Patrick Holzapfel
The Film Museum celebrates the 80th birthday of the International Federation of Film Archives FIAF. The program titled “Forever Film“ is something pretty close to the beautiful chaos of what FIAF founding member Henri Langlois must have envisioned when he spoke about a true history of cinema made possible by the association of international film archives. Film history in a nutshell.
In practical terms, the Film Museum asked “friends and neighbors“ to burrow deep into their archives and send suggestions composed of either unique or very special films from their collection. During the following days and weeks I am going to publish my notes on the screenings of what seems to me one of the most exciting retrospectives in this year’s cinema calendar. Is it only exciting because I have seen so little and not even heard of some of the films? The thrill of anticipation, cinema as a treasure hunt. Or is there more to this idea of a beautiful chaos? In some way I feel like opening the gifts brought from the cellars of cinema’s memory.

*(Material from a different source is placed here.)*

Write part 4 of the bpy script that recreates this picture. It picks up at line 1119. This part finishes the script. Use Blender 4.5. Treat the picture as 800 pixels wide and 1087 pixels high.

– Fredi M. Murer famously answered the question of what he wants to be in life with: “I want to be a stranger.“ Even if his second feature length work Grauzone (1979) may appear as a fittingly odd work, it seems to me to be about the opposite. It is about the longing for something real, a touch, a love. It is about not wanting to feel strange.
– The Cinémathèque suisse represented by their director Frédéric Maire brings as a gift a great 35mm copy. As we will see many DCPs during this retrospective we should honour this moment which is still so much more than nostalgia.

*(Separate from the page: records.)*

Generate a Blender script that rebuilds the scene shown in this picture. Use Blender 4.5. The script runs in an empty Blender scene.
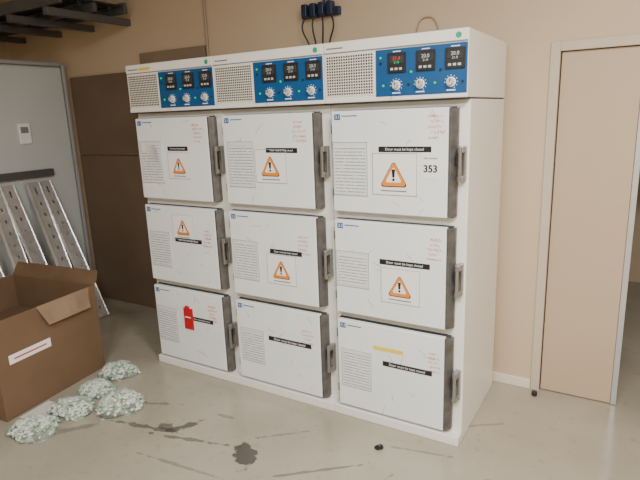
import bpy, bmesh, math, random
from mathutils import Vector, Matrix
random.seed(7)
SC=bpy.context.scene.collection

# ------------------------------------------------------------------ materials
def mat(name,col,rough=.5,metal=0.,spec=.5,noise=0.,nscale=8.,bump=0.,bscale=60.,emis=None,estr=0.,coat=0.):
    m=bpy.data.materials.new(name);m.use_nodes=True
    nt=m.node_tree;b=nt.nodes["Principled BSDF"]
    b.inputs["Roughness"].default_value=rough;b.inputs["Metallic"].default_value=metal
    b.inputs["Specular IOR Level"].default_value=spec
    b.inputs["Coat Weight"].default_value=coat
    c=(col[0],col[1],col[2],1)
    b.inputs["Base Color"].default_value=c
    if noise>0 or bump>0:
        tc=nt.nodes.new("ShaderNodeTexCoord")
    if noise>0:
        n=nt.nodes.new("ShaderNodeTexNoise");n.inputs["Scale"].default_value=nscale;n.inputs["Detail"].default_value=5
        nt.links.new(tc.outputs["Object"],n.inputs["Vector"])
        r=nt.nodes.new("ShaderNodeValToRGB")
        r.color_ramp.elements[0].position=.3;r.color_ramp.elements[1].position=.7
        r.color_ramp.elements[0].color=tuple(max(0,x*(1-noise)) for x in col)+(1,)
        r.color_ramp.elements[1].color=tuple(min(1,x*(1+noise*.5)) for x in col)+(1,)
        nt.links.new(n.outputs["Fac"],r.inputs["Fac"]);nt.links.new(r.outputs["Color"],b.inputs["Base Color"])
    if bump>0:
        n2=nt.nodes.new("ShaderNodeTexNoise");n2.inputs["Scale"].default_value=bscale;n2.inputs["Detail"].default_value=4
        nt.links.new(tc.outputs["Object"],n2.inputs["Vector"])
        bp=nt.nodes.new("ShaderNodeBump");bp.inputs["Strength"].default_value=bump;bp.inputs["Distance"].default_value=.01
        nt.links.new(n2.outputs["Fac"],bp.inputs["Height"]);nt.links.new(bp.outputs["Normal"],b.inputs["Normal"])
    if emis:
        b.inputs["Emission Color"].default_value=(*emis,1);b.inputs["Emission Strength"].default_value=estr
    return m

M={}
M['wall']=mat("wall_paint",(.58,.455,.318),.6,noise=.03,nscale=2,bump=.08,bscale=90)
M['ceil']=mat("ceiling_paint",(.40,.38,.35),.8,noise=.04)
M['base']=mat("baseboard_paint",(.74,.67,.56),.4,noise=.03)
M['doorpaint']=mat("door_paint",(.50,.385,.27),.5,noise=.03,nscale=1.5)
M['frame']=mat("door_frame_paint",(.54,.465,.37),.45,noise=.03)
M['alu']=mat("aluminium",(.62,.66,.70),.35,metal=.7,noise=.06,nscale=20)
M['cab']=mat("cabinet_enamel",(.84,.83,.78),.32,noise=.03,nscale=3)
M['cabdoor']=mat("cabinet_door_enamel",(.84,.88,.875),.28,noise=.03,nscale=5)
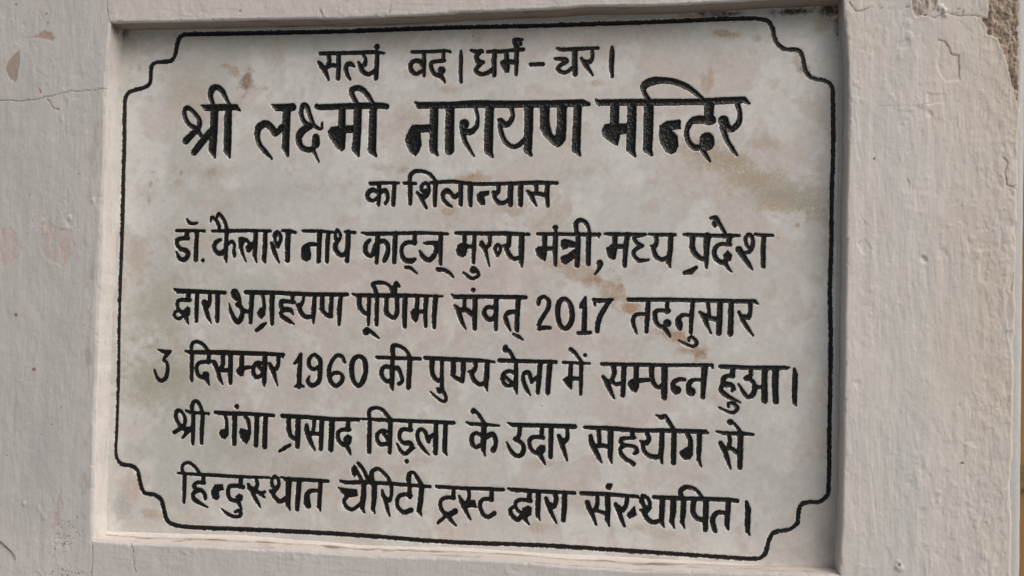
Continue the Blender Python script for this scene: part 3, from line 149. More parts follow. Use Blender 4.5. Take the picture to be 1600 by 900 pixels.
"dent":[[970.9,-280.2,5,1.6],[991.3,-272.3,7,0.8],[-52.9,-240.3,5,-1.2],[-20.2,-216.7,4,-1.0],[958.5,-525.1,5,0.6],[971.2,-554.9,6,0.5],[1003.7,-523.6,5,-0.4],[948.7,-614.9,6,-1.4],[894.1,-491.8,6,-0.6],[-102.4,-601.5,4,-1.0],[1017.7,-483.7,8,-0.8],[986.6,-3.7,5,-2.2],[990.6,-10.2,5,-1.8],[975.6,-120.7,5,1.0],[967.5,-107.9,9,-0.9],[903.5,-418.4,5,0.7],[984.2,-540.4,5,0.5],[-59.7,-249.3,7,-0.7],[953.5,-33.2,6,-0.8],[952.0,-19.0,6,-0.7]],
"root":[[-140.2,-648.8],[-132.9,-650.8],[-127.3,-655.3],[-121.7,-659.8],[-116.2,-663.5],[-112.5,-668.1],[-111.8,-672.9]],
"stain":[[165.0,-62.0,10.0,17.0,0.0,1.0],[147.4,-48.5,11.0,8.0,1.0,0.7],[135.9,-40.9,10.0,5.0,1.0,0.6],[191.0,-70.6,8.0,4.0,0.0,0.35],[91.7,-78.7,50.0,45.0,1.0,0.28],[38.7,-191.3,4.0,6.0,0.0,0.5],[36.7,-212.7,3.5,6.0,0.0,0.45],[40.0,-176.4,4.0,1.5,0.0,0.4],[16.8,-175.5,3.0,1.2,0.0,0.4],[728.1,-151.2,30.0,14.0,1.0,0.45],[757.6,-164.9,35.0,14.0,1.0,0.6],[794.2,-188.9,40.0,14.0,1.0,0.6],[819.5,-206.0,38.0,13.0,2.0,0.7],[844.6,-217.1,22.0,9.0,2.0,0.6],[816.1,-217.1,30.0,12.0,1.0,0.5],[867.5,-178.8,6.0,20.0,1.0,0.2],[591.9,-297.7,30.0,14.0,1.0,0.55],[564.9,-286.6,28.0,10.0,1.0,0.4],[552.4,-236.8,40.0,24.0,1.0,0.3],[630.2,-320.0,16.0,20.0,1.0,0.7],[653.1,-338.5,13.0,11.0,3.0,0.9],[641.5,-316.0,8.0,12.0,3.0,0.5],[707.8,-371.1,14.0,9.0,3.0,0.8],[724.2,-387.8,22.0,6.0,3.0,0.55],[735.3,-392.8,10.0,6.0,0.0,0.5],[509.4,-221.6,26.0,14.0,1.0,0.4],[457.5,-186.6,34.0,10.0,1.0,0.55],[461.4,-182.7,12.0,6.0,3.0,0.5],[430.5,-225.6,16.0,9.0,1.0,0.6],[548.0,-206.1,24.0,10.0,1.0,0.4],[755.5,-16.0,12.0,7.0,3.0,0.7],[766.5,-18.6,10.0,5.0,3.0,0.55],[795.6,-23.1,8.0,6.0,3.0,0.4],[844.9,-59.4,8.0,7.0,0.0,0.7],[841.2,-50.4,10.0,8.0,1.0,0.5],[852.1,-63.2,5.0,5.0,0.0,0.5],[13.0,-31.6,14.0,18.0,0.0,0.22],[17.8,-40.8,3.0,5.0,0.0,0.4],[0.6,-10.4,18.0,18.0,0.0,0.28],[867.1,-10.1,14.0,14.0,1.0,0.4],[842.5,-39.2,9.0,8.0,1.0,0.4],[23.8,-581.1,18.0,26.0,4.0,0.9],[51.2,-612.2,18.0,9.0,3.0,0.4],[41.0,-566.5,15.0,15.0,4.0,0.4],[11.3,-606.2,16.0,22.0,5.0,1.0],[56.1,-349.8,60.0,50.0,2.0,0.5],[72.1,-439.2,70.0,36.0,2.0,0.6],[41.6,-448.3,30.0,30.0,2.0,0.4],[165.5,-524.6,50.0,24.0,2.0,0.35],[256.3,-449.4,40.0,20.0,2.0,0.15],[368.6,-336.0,90.0,55.0,4.0,0.4],[479.7,-303.1,90.0,50.0,4.0,0.35],[566.5,-370.6,60.0,30.0,4.0,0.45],[97.2,-259.3,40.0,25.0,1.0,0.25],[23.0,-284.6,20.0,30.0,1.0,0.3],[129.5,-177.5,40.0,14.0,1.0,0.3],[79.8,-177.4,3.0,5.0,3.0,0.7],[75.7,-189.7,10.0,7.0,1.0,0.4],[120.8,-177.5,10.0,8.0,0.0,0.3],[300.7,-238.0,25.0,8.0,4.0,0.5],[800.8,-146.5,22.0,10.0,1.0,0.35],[598.6,-33.3,35.0,18.0,1.0,0.15],[296.0,-54.0,15.0,10.0,1.0,0.25],[394.4,-52.1,30.0,14.0,1.0,0.5],[427.2,-76.4,18.0,7.0,3.0,0.35],[379.6,-115.2,26.0,30.0,1.0,0.3],[314.1,-114.4,10.0,20.0,1.0,0.4],[489.7,-22.8,14.0,10.0,1.0,0.35],[461.8,-15.8,9.0,7.0,0.0,0.3],[361.1,-19.5,20.0,10.0,1.0,0.25],[607.0,-72.0,12.0,6.0,1.0,0.4],[738.0,-74.4,10.0,12.0,3.0,0.5],[741.5,-63.2,5.0,12.0,3.0,0.3],[464.9,-349.8,25.0,8.0,1.0,0.4],[595.5,-282.4,12.0,6.0,1.0,0.4],[675.9,-595.9,26.0,9.0,1.0,0.35],[547.9,-603.1,16.0,12.0,1.0,0.4],[405.4,-529.8,18.0,7.0,1.0,0.25],[733.7,-533.7,18.0,5.0,1.0,0.2],[554.1,-527.0,24.0,8.0,1.0,0.3],[812.5,-504.3,40.0,40.0,5.0,0.2],[848.6,-560.9,30.0,60.0,5.0,0.25],[877.1,-599.1,16.0,22.0,5.0,0.45],[842.2,-612.0,30.0,10.0,5.0,0.25],[216.0,-202.1,60.0,14.0,5.0,0.22],[372.9,-174.5,12.0,6.0,0.0,0.4],[345.1,-172.0,16.0,7.0,0.0,0.3],[856.9,-363.9,20.0,40.0,5.0,0.15],[250.7,-552.6,40.0,20.0,2.0,0.3],[255.3,-409.7,30.0,10.0,1.0,0.2],[681.8,-502.6,60.0,20.0,4.0,0.2],[473.1,11.4,22.0,6.0,6.0,1.0],[461.1,15.7,12.0,8.0,6.0,0.8],[740.5,8.6,30.0,7.0,6.0,0.7],[762.5,6.4,18.0,5.0,6.0,0.6],[703.5,12.8,24.0,5.0,6.0,0.7],[834.8,7.2,30.0,6.0,6.0,0.8],[877.5,10.3,16.0,16.0,6.0,1.0],[884.8,-10.6,6.0,24.0,6.0,0.6],[273.5,10.1,9.0,5.0,6.0,0.6],[197.2,13.2,12.0,3.0,6.0,0.5],[582.4,13.5,50.0,4.0,6.0,0.5],[628.3,13.6,20.0,5.0,6.0,0.6],[360.5,4.4,60.0,4.0,6.0,0.25],[35.7,12.0,40.0,3.0,6.0,0.5],[-3.5,4.8,6.0,8.0,6.0,0.8],[714.7,3.3,20.0,6.0,3.0,0.6],[461.6,-4.8,10.0,10.0,1.0,0.4]],
"sdot":[[22.7,-219.4,1.1,3],[57.1,-213.5,1.0,6],[126.7,-258.3,0.9,6],[58.5,-258.8,0.6,6],[163.3,-122.3,0.9,6],[456.9,-11.0,1.4,6],[615.8,-53.7,0.9,6],[549.7,-458.0,0.9,6],[164.6,-135.4,0.7,6],[256.8,-312.5,0.7,6],[136.0,-453.4,0.8,6],[656.6,-1.8,1.2,6],[705.2,-2.8,0.8,6],[717.1,-3.3,0.9,6],[460.9,-603.3,0.8,6],[585.2,-597.2,0.7,6],[767.8,-2.8,1.2,6],[481.3,-377.3,1,1],[437.2,-386.1,1.2,1],[820.9,-255.6,1.6,3],[814.6,-269.0,1.0,3],[842.1,-240.7,4,1],[731.1,-608.3,1,3],[550.5,-458.0,0.7,6],[95.5,-232.3,1,3],[71.4,8.5,0.5,6],[74.0,9.3,0.4,6],[760.2,-455.0,0.8,6],[575.0,-457.1,0.7,6]],
"band":[[731.8,-151.2],[772.3,-173.9],[808.6,-194.9],[844.5,-211.2],[869.5,-224.4]],
"trail":[[566.6,-292.7],[588.1,-297.8],[614.9,-308.8],[631.1,-325.3],[649.4,-340.0],[664.5,-353.3],[698.2,-369.1],[720.5,-382.0],[733.1,-393.6]],
"crack2":[[[1034.9,10.2],[1035.9,-5.3],[1035.3,-17.9],[1028.8,-17.0]],[[1043.9,-38.5],[1047.2,-45.6],[1052.5,-61.1],[1055.8,-71.6]],[[953.2,0.2],[955.9,-4.2],[958.0,-12.0],[966.7,-13.0],[974.7,-11.1]]],
"faint":[4,8,17,20,21,22,23,7]}

DEPTH = D['d']                              # how far the slab's face lies behind the wall's face
rng_global = np.random.default_rng(7)

# ------------------------------------------------------------------ helpers
def vnoise(x, y, seed):
    """smooth value noise in -1..1 at lattice spacing 1"""
    r = np.random.default_rng(seed)
    T = r.uniform(-1, 1, (256, 256)).astype(np.float32)
    xi = np.floor(x).astype(np.int64); yi = np.floor(y).astype(np.int64)
    fx = (x - xi).astype(np.float32); fy = (y - yi).astype(np.float32)
    fx = fx * fx * fx * (fx * (fx * 6 - 15) + 10); fy = fy * fy * fy * (fy * (fy * 6 - 15) + 10)
    a = T[yi & 255, xi & 255]; b = T[yi & 255, (xi + 1) & 255]
    c = T[(yi + 1) & 255, xi & 255]; d = T[(yi + 1) & 255, (xi + 1) & 255]
    return (a + (b - a) * fx) * (1 - fy) + (c + (d - c) * fx) * fy

def fbm(x, y, sx, sy, octaves, seed, gain=0.5):
    out = 0; amp = 1.0; tot = 0
    for k in range(octaves):
        out = out + amp * vnoise(x / sx * 2 ** k + 17.3 * k + seed, y / sy * 2 ** k + 9.1 * k, seed + k)
        tot += amp; amp *= gain
    return out / tot

def sstep(a, b, x):
    t = np.clip((x - a) / (b - a), 0, 1)
    return t * t * (3 - 2 * t)

def catmull(P, closed=False, n=6):
    P = np.asarray(P, float)
    if len(P) < 3 and not closed:
        return P
    Q = np.vstack([P[-1], P, P[:2]]) if closed else np.vstack([2 * P[0] - P[1], P, 2 * P[-1] - P[-2]])
    out = []
    for i in range(1, len(Q) - 2):
        a, b, c, d = Q[i - 1], Q[i], Q[i + 1], Q[i + 2]
        for t in np.arange(n) / n:
            out.append(.5 * (2 * b + (c - a) * t + (2 * a - 5 * b + 4 * c - d) * t * t + (3 * b - a - 3 * c + d) * t ** 3))
    out.append(Q[-2]); out = np.array(out)
    if out.shape[1] > 2:
        out[:, 2] = np.maximum(out[:, 2], P[:, 2].min())
    return out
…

– Fredi M. Murer is one of the most important auteurs of Swiss cinema. He grew up in Altdorf where William Tell’s apple-shot is supposed to have taken place. His Wir Bergler in den Bergen sind eigentlich nicht schuld, daß wir da sind (1974) and Höhenfeuer (1985) are a testimony to the greatness of Murer.
– In one of his last letters written to Robert Klopstock, Franz Kafka declared that love would be considered a sickness if it wasn’t so common. Grauzone opens up a very similar, yet less cynic topic: Conformism would be considered a sickness if it wasn’t so common.

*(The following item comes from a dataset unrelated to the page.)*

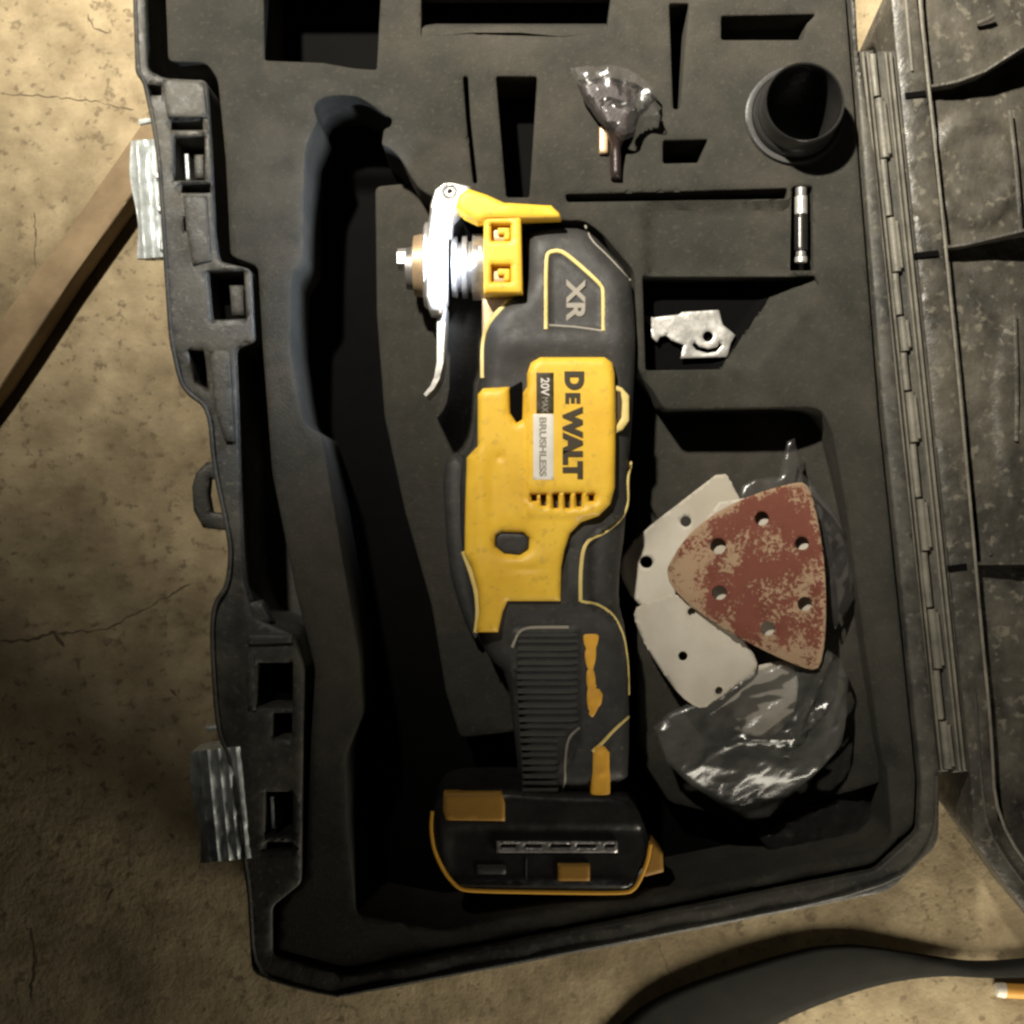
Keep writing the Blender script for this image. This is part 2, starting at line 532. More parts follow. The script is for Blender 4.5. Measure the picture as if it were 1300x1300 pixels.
# ================================================================== SETTING
# floor: one large sheet, finer near the case
def make_floor():
    xs = np.concatenate([[-6000, -2500, -900], np.linspace(-450, 450, 120), [900, 2500, 6000]])
    V = []
    X, Y = np.meshgrid(xs, xs, indexing='ij')
    Z = np.zeros(X.size)
    m = (abs(X.ravel()) < 460) & (abs(Y.ravel()) < 460)
    Z[m] = vnoise(X.ravel()[m], Y.ravel()[m], 0.012, 3) * 1.0 + vnoise(X.ravel()[m], Y.ravel()[m], 0.05, 5) * 0.35 - 0.6
    V = np.stack([X.ravel(), Y.ravel(), Z], 1)
    n = len(xs)
    F = [[i * n + j, (i + 1) * n + j, (i + 1) * n + j + 1, i * n + j + 1] for i in range(n - 1) for j in range(n - 1)]
    V[:, 2] += FZ
    return build('floor', V, F, M['concrete'], None, True, kind='structure')
floor = make_floor()

def crack(pts, wpx, seed):
    r = random.Random(seed)
    top, bot = [], []
    P = []
    for (xa, ya), (xb, yb) in zip(pts[:-1], pts[1:]):
        c_ = max(1, int(math.hypot(xb - xa, yb - ya) / 6))
        P += [(xa + (xb - xa) * q / c_, ya + (yb - ya) * q / c_) for q in range(c_)]
    P.append(pts[-1])
    n = len(P)
    for i, (x, y) in enumerate(P):
        jx, jy = r.uniform(-1.5, 1.5), r.uniform(-1.5, 1.5)
        ww = wpx * (0.25 + 0.75 * r.random()) * (0.35 if i in (0, n - 1) else 1)
        a = P[max(0, i - 1)]; b = P[min(n - 1, i + 1)]
        t = np.array(b) - np.array(a); t = t / max(1e-6, np.linalg.norm(t)); nn = np.array([-t[1], t[0]])
        q = np.array([x + jx, y + jy])
        a_ = W(*(q + nn * ww / 2), FZ); b_ = W(*(q - nn * ww / 2), FZ)
        zf_ = lambda p: FZ + noise.noise(Vector((p[0] * .012, p[1] * .012, 3))) * 1.0 + noise.noise(Vector((p[0] * .05, p[1] * .05, 5))) * 0.35 - 0.6 + 0.12
        top.append((*a_, zf_(a_))); bot.append((*b_, zf_(b_)))
    V = top + bot
    F = [[i, i + 1, n + i + 1, n + i] for i in range(n - 1)]
    ORI[floor.name] = Vector((0, 0, 0))
    build('crack', V, F, M['crack'], floor)
crack([(110, 15), (118, 35), (140, 42)], 3, 2)
crack([(0, 118), (60, 122), (120, 128), (170, 140)], 2.2, 3)
crack([(0, 815), (40, 812), (72, 802)], 5, 4)
crack([(66, 800), (82, 822)], 7, 12)
crack([(72, 804), (130, 800), (180, 775), (240, 742)], 3.5, 5)
crack([(44, 268), (44, 340)], 3, 1)
crack([(40, 1180), (45, 1220), (38, 1270)], 5, 7)
crack([(135, 1145), (142, 1130)], 6, 8)
crack([(215, 875), (222, 885)], 7, 9)
crack([(835, 1195), (852, 1240), (866, 1255)], 1.5, 13)

# ================================================================== WOODEN BOARD
z = FZ + 16
wp = thing('wooden_board', 'weathered brown wooden board lying slantwise on the concrete left of the open case', 'board', (*W(60, 350, FZ), FZ))
puff('board', [(-60, 478), (-60, 572), (0, 494), (90, 356), (205, 196), (212, 128), (185, 148), (90, 285), (0, 405)], z, M['wood'], wp, bottom=FZ + 0.5, r=1.5, step=3,
     zf=lambda x, y, d: -1.0 * np.exp(-((d - 9) / 1.2) ** 2) + 0.25 * np.sin(((x * 0.82 + y * 0.57) ) * 0.55))

# ================================================================== CASE
case = thing('tool_case', 'open black plastic power tool case with zinc latches, lid folded back to the right', 'tool case', (*W(650, 600, FZ), FZ))
OUT = [(165, -90), (168, 0), (171, 92), (180, 104), (190, 150), (198, 200), (207, 340), (213, 430), (224, 482), (234, 500), (262, 520), (267, 590), (284, 668), (289, 700), (285, 742),
       (268, 765), (264, 805), (272, 930), (290, 965), (308, 1100), (313, 1132), (319, 1238), (380, 1258), (430, 1268), (780, 1202), (1128, 1133), (1192, 1072), (1194, 985), (1178, 850), (1142, 520),
       (1112, 200), (1090, 60), (1086, -20), (1020, -90)]
HOLE = [(184, -75), (184, 0), (187, 88), (208, 98), (262, 101), (268, 200), (272, 290), (277, 331), (318, 341), (323, 433), (297, 441), (300, 520), (302, 600), (305, 700), (309, 742),
        (324, 785), (372, 805), (386, 850), (384, 930), (382, 1122), (345, 1152), (345, 1212), (440, 1238), (780, 1172), (1112, 1106), (1166, 1056), (1169, 990), (1155, 850), (1121, 520), (1096, 200), (1080, 0), (1079, -14), (1012, -75)]
SLOTS = [rect(216, 153, 257, 164), rect(220, 173, 259, 228), rect(229, 233, 266, 244), rect(233, 276, 248, 292), [(262, 344), (309, 344), (312, 404), (268, 406)],
         [(238, 444), (258, 446), (262, 494), (245, 484)], rect(326, 842, 371, 898), rect(346, 906, 370, 938), rect(336, 1006, 371, 1062), rect(338, 1070, 371, 1080), rect(188, 108, 204, 120)]
OUT_F, HOLE_F = fillet(OUT, 14), fillet(HOLE, 7)
def rimz(x, y, d):
    return 0.25 * np.sin(x * 0.05) + 0.18 * vnoise(x, y, 0.05, 2) - 2.0 * sstep(440, 470, y) * (x < 340) * sstep(310, 300, x)
puff('rim', OUT_F, ZT, M['shell'], case, bottom=50, r=1.2, step=3.2, holes=[HOLE_F] + SLOTS, hole_floor=[FZ + 6] + [78] * len(SLOTS), zf=rimz)
# lower tub, slightly narrower, and its floor
TUB = [(x + (14 if x < 700 else -14), y + (-14 if y > 600 else 14)) for x, y in OUT]
v = MB()
lo_ = [W(x, y, ZT) for x, y in TUB]
n = len(lo_)
v.add([(x, y, 56) for x, y in lo_] + [(x * 0.985, y * 0.985, FZ + 1) for x, y in lo_] + [(x * 0.985, y * 0.985, FZ + 5) for x, y in lo_],
      [[i, (i + 1) % n, n + (i + 1) % n, n + i] for i in range(n)] + [list(range(n, 2 * n))] + [list(range(2 * n, 3 * n))])
v.build('tub', M['shell'], case)
# slot bottoms
for s in SLOTS:
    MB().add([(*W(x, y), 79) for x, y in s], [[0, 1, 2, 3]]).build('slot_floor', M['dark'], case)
# rim bead following the outer edge
beadp = [W(x, y) for x, y in resample(OUT[:27], 20)[:-3]]
bead = MB()
LEFT = OUT[1:24]
def inset_line(pl, off):
    o = []
    for i, p in enumerate(pl):
        a = np.array(pl[max(0, i - 1)], float); b = np.array(pl[min(len(pl) - 1, i + 1)], float)
        t = (b - a) / np.linalg.norm(b - a); o.append((p[0] + t[1] * off, p[1] - t[0] * off))
    return o
bl = inset_line(LEFT, 4)
bead.tube([(*W(x, y), ZT + 0.1) for x, y in chaikin(bl, 2, closed=False)], 0.9, 8)
bl = inset_line(OUT[23:28], 5)
bead.tube([(*W(x, y), ZT + 0.1) for x, y in chaikin(bl, 2, closed=False)], 0.9, 8)
bead.build('rim_bead', M['shell'], case, True)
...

– A predator made of chinaware standing in a depressing living room becomes the ultimate metaphor for impotence caused by the lack of freedom (which might be a lack of choice).
– The film feels uncannily timeless that is to say it feels exigently contemporary. People grow tired of something. Suicide rates increase. They want to go out, the want to go to places they have grown up at, they are not able to listen to each other confined in blocks of concrete. Today we call it burnout.
– This film tells us more about the place the protagonist of Christian Schocher’s Reisender Krieger comes from and returns to. It is the place where life is supposed to take place but where first world comfort and pressures of capitalism have created a non-place of inexistent relationships.
– As Frédéric Maire explained, the film anticipated not only those feelings but also two historical events in Switzerland. The first is related to the youth protests in May 1980, usually labelled as “Züri brännt“, the second to the “Scandale des fiches“, a mass surveillance scandal that shook Switzerland by the end of the 1980s. The latter is mirrored in the muffled paranoia in the film. Cameras and sound recorders are everywhere. Voyeurism, anonymity and a constant menace resonating from voices on the radio reveal a world which has lost contact with reality.
– There is isolation but there is no escape.
– One might want to think about relations between surveillance and the archive. In its final act of revolt Grauzone can also be understood as a statement for making archives accessible to everyone.
– In a hypnotic and unforgettable scene which – like so many in the film – drifts at the edge of impuissance and dreamlike resignation a horse on a screen moves closer and closer towards the camera. It stops. There is a cut and we see an extreme close-up of an eye of the horse. Immediately we are reminded of Luis Buñuel and his famous shot of a cow’s eye in Un Chien Andalou (1929). Murer – like Buñuel – cuts the eye. However, he does so by cutting the screen, not the real eye. The return of light to the scene reveals his magic trick. In a film full of sounds and representation it seems telling that not even violence happens directly anymore. It is done to the medium, not to the horse.
– It is one of those films after which one leaves the cinema and everything appears to look and feel different. Further away and closer at the same time.